### What you are asked to do
Consider the listing below. Extract exactly the lines from the line containing "Write the bpy" to the line containing "sc.camera = cam", both included.

(Records with scene code)
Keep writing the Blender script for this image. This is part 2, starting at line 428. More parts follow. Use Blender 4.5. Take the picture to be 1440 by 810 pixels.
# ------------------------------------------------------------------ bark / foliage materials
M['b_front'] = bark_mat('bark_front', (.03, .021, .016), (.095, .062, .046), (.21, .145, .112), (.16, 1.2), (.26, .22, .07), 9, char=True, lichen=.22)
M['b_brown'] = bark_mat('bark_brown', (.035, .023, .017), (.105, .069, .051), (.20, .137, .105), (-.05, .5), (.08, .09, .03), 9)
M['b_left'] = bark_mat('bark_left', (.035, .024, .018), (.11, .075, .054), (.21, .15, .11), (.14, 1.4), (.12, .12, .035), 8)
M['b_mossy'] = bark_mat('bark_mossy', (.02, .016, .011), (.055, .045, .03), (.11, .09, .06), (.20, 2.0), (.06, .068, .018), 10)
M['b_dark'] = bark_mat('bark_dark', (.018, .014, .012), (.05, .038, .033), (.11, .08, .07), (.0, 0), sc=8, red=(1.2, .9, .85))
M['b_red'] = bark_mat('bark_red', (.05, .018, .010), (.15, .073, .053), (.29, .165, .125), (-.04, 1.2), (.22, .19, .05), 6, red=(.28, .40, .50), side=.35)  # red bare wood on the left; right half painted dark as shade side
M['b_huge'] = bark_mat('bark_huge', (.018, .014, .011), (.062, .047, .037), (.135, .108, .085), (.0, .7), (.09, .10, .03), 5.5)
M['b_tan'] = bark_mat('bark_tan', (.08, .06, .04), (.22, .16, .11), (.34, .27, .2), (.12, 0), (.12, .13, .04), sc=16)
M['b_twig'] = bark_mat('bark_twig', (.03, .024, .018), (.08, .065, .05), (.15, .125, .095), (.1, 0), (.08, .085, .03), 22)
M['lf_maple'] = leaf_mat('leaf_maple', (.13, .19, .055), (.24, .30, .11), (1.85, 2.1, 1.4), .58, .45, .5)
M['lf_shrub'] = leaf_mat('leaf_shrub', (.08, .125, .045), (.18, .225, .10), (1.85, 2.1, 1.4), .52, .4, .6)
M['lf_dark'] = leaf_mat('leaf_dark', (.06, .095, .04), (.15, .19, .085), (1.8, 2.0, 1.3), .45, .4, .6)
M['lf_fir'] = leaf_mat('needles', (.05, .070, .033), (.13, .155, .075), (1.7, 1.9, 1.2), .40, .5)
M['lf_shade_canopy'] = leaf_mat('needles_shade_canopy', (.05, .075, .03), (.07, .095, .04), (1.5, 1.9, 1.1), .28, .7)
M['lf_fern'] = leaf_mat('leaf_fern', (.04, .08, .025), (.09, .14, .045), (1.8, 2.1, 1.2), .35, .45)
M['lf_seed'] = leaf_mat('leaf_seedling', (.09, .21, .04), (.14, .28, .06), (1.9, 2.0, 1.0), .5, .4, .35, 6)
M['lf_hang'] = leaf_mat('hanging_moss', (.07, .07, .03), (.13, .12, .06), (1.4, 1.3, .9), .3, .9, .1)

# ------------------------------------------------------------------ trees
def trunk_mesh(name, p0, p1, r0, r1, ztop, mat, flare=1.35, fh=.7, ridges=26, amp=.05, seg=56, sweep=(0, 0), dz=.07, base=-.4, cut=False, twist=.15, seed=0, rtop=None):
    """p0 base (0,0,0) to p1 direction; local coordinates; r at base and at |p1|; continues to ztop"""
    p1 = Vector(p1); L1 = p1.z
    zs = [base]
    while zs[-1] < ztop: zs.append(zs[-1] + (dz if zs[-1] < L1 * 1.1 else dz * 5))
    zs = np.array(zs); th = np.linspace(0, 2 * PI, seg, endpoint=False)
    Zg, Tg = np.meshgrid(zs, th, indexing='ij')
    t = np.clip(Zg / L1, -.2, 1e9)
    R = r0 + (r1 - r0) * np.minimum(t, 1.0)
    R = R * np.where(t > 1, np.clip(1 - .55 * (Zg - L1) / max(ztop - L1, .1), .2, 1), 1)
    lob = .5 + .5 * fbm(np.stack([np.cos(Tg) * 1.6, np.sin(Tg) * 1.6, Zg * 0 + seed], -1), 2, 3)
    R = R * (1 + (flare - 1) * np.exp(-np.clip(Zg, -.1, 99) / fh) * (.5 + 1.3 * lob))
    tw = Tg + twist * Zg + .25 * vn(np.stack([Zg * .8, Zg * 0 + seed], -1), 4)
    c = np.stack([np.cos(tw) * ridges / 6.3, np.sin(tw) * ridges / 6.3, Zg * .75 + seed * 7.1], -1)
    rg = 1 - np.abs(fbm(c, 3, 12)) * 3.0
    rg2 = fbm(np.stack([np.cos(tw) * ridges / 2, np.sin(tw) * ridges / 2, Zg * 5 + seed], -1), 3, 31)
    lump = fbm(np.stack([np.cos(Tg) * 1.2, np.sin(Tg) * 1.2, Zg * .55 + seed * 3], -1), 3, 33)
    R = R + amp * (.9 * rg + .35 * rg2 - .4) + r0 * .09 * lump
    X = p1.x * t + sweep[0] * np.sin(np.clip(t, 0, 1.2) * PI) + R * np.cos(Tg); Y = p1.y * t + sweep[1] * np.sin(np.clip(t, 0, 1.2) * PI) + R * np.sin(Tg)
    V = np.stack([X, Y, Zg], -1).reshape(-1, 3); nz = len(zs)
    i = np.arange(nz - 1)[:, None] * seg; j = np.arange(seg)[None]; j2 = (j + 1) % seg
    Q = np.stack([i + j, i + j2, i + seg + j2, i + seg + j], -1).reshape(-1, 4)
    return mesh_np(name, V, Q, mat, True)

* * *

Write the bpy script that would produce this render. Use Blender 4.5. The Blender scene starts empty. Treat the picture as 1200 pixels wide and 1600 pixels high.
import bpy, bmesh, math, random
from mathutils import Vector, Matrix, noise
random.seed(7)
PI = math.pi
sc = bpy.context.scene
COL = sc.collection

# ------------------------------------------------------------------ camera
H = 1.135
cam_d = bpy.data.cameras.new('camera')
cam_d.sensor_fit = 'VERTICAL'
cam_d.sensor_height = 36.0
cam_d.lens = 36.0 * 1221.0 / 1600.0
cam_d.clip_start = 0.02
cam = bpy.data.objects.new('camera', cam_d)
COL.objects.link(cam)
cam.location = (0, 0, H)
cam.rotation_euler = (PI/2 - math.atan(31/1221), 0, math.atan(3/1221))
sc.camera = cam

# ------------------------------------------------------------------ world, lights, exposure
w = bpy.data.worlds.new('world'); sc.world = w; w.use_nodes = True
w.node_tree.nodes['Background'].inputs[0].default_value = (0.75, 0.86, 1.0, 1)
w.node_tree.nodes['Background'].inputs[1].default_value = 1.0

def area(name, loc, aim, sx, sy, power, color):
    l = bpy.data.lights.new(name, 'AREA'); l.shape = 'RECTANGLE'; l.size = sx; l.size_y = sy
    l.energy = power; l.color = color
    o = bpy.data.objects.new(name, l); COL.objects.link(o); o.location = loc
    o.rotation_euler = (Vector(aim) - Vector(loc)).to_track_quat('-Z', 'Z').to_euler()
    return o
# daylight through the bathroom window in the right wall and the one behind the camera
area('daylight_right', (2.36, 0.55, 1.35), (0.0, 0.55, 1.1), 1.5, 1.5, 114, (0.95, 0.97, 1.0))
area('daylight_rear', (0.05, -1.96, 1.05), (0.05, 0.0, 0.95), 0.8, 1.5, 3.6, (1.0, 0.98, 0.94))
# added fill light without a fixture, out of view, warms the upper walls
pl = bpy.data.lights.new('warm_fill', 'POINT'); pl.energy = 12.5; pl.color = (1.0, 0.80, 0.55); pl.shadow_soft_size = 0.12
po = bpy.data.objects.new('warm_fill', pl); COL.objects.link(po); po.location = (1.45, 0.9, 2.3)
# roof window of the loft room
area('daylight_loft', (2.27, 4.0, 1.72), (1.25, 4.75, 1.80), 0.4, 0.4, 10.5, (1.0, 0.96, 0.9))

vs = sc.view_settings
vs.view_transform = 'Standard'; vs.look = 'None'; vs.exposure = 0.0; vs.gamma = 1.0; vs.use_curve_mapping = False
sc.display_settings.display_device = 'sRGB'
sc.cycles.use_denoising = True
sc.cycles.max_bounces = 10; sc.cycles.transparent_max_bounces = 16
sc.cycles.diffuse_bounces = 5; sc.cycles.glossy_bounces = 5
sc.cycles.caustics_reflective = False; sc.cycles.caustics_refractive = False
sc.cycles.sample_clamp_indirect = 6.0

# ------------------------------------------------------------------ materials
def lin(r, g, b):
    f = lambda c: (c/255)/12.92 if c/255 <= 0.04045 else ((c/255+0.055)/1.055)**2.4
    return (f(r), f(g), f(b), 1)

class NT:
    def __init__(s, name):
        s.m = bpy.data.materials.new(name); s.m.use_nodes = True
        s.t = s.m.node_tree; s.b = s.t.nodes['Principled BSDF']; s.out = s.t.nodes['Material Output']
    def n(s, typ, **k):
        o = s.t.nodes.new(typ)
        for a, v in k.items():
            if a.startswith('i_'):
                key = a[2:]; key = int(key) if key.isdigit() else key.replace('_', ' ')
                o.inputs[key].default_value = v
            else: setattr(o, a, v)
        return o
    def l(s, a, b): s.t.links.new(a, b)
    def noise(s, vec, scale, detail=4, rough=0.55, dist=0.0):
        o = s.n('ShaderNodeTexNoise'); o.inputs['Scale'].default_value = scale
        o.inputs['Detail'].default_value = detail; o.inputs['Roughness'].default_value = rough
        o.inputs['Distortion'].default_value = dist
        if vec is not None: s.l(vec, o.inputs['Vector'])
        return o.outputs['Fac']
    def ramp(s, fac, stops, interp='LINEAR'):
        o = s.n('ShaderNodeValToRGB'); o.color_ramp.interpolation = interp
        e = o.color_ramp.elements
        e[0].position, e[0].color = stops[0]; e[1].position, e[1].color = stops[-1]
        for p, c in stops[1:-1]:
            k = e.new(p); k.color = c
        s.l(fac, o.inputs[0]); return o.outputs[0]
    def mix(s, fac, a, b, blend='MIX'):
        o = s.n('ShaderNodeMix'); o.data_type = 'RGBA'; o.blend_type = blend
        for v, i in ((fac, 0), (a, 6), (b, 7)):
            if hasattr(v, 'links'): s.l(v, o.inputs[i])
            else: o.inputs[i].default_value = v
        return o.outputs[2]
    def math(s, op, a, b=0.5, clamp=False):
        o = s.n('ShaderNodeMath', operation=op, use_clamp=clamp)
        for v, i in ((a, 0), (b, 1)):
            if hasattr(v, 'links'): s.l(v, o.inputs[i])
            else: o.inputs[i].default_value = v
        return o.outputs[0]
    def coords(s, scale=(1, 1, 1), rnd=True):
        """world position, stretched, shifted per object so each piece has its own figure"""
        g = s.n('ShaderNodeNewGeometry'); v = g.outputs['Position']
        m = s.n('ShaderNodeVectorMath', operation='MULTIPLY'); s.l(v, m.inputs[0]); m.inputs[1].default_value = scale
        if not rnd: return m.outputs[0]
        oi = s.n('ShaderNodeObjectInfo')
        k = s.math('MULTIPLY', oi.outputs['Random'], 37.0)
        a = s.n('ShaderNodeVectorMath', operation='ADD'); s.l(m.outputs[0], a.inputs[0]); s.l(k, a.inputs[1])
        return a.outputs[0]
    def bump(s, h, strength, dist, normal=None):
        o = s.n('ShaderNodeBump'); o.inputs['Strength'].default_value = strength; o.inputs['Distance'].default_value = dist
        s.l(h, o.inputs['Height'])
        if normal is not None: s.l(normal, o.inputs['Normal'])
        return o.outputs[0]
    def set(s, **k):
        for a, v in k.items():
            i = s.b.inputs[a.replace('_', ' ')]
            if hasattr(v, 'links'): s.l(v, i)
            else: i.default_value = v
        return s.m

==

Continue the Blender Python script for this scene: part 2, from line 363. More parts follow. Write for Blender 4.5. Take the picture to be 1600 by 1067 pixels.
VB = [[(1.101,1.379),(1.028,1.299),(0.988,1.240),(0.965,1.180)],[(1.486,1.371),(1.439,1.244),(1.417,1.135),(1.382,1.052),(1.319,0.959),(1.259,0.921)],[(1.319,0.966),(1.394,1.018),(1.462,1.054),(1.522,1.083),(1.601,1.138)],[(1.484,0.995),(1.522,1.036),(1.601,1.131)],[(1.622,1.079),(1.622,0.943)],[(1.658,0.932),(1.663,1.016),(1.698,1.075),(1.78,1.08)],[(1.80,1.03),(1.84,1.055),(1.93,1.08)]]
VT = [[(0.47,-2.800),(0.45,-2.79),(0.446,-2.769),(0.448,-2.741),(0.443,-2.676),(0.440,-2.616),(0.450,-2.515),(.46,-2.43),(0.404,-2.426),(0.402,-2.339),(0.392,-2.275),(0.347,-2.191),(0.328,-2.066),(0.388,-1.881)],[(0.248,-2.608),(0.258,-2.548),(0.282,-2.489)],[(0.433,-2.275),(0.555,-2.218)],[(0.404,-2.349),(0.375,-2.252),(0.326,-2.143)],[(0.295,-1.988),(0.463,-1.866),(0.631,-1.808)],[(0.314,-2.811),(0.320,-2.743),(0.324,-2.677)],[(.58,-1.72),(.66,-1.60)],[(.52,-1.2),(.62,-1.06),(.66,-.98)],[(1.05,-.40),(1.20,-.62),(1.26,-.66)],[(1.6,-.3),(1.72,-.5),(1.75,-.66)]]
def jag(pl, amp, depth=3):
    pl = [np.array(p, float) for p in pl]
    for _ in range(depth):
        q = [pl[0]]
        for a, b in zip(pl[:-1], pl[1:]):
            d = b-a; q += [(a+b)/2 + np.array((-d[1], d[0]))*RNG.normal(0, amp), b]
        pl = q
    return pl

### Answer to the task
Write the bpy script that would produce this render. Use Blender 4.5. The Blender scene starts empty. Treat the picture as 1200 pixels wide and 1600 pixels high.
import bpy, bmesh, math, random
from mathutils import Vector, Matrix, noise
random.seed(7)
PI = math.pi
sc = bpy.context.scene
COL = sc.collection

# ------------------------------------------------------------------ camera
H = 1.135
cam_d = bpy.data.cameras.new('camera')
cam_d.sensor_fit = 'VERTICAL'
cam_d.sensor_height = 36.0
cam_d.lens = 36.0 * 1221.0 / 1600.0
cam_d.clip_start = 0.02
cam = bpy.data.objects.new('camera', cam_d)
COL.objects.link(cam)
cam.location = (0, 0, H)
cam.rotation_euler = (PI/2 - math.atan(31/1221), 0, math.atan(3/1221))
sc.camera = cam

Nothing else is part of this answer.